Die Analogie scheint jedoch übertrieben, denn der Schlag gegen die Hisbollah, eine parastaatliche Miliz, bleibt im Bereich der asymmetrischen Kriegsführung. Darüber hinaus hat der israelische Sieg im Sechstagekrieg zwar das geopolitische Gleichgewicht in der Region verändert und Jahre später zu dem vom US-Imperialismus geförderten Friedensabkommen mit Ägypten geführt, aber er bedeutete nicht das Ende der palästinensischen nationalen Sache, die den Verrat des arabischen Nationalismus überlebte und in den Intifadas in den besetzten Gebieten wieder auflebte. Im Gegenteil, islamistische Organisationen wie die Hamas, die zwar radikalisiert sind, aber die reaktionäre Strategie verfolgen, einen theokratischen Staat zu errichten, machten sich dies zunutze.

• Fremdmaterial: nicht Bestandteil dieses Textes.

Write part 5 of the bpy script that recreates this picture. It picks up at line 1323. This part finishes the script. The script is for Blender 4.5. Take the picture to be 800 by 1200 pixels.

Es ist nicht das erste Mal, dass Israel radikal-islamistische bewaffnete Organisationen „enthauptet“ hat. Tatsächlich ist dies eine ziemlich gängige Praxis. Um nur einige Beispiele zu nennen: 1992 ermordete Israel Abbas Mousavi, den damaligen Generalsekretär der Hisbollah, der von Nasrallah abgelöst wurde. Und 2004 wurden der Geistliche Ahmed Yassin und Abdel Aziz al-Rantisi, zwei der Gründer der Hamas, hingerichtet. Es stimmt, dass das Ausmaß des aktuellen Angriffs weitaus größer ist. Der Krieg im Gazastreifen hat die Hamas-Struktur dezimiert, und der Einmarsch in den Libanon zielt wahrscheinlich darauf ab, der Hisbollah das Gleiche anzutun und durch Terror, Völkermord und die Androhung der Vernichtung den Willen und die Fähigkeit des palästinensischen Volkes (zu dem sich nun auch der Libanon gesellt hat) zum Widerstand zu vernichten. Im Lichte der historischen Erfahrung hat sich der taktische Vorteil dieser Schläge nicht in strategische Siege verwandelt, weil Israel und seine imperialistischen Verbündeten den Kampf gegen die koloniale Unterdrückung nicht zunichte gemacht haben. Im Gegenteil, sie haben die Radikalisierung neuer Generationen gefördert, die den Widerstand in den besetzten Gebieten wieder aufleben lassen oder sich in den zentralen Ländern mit der Komplizenschaft ihrer eigenen Regierungen mit dem vom Staat Israel verübten Völkermord auseinandersetzen. Nichts spricht dafür, dass es dieses Mal anders sein wird.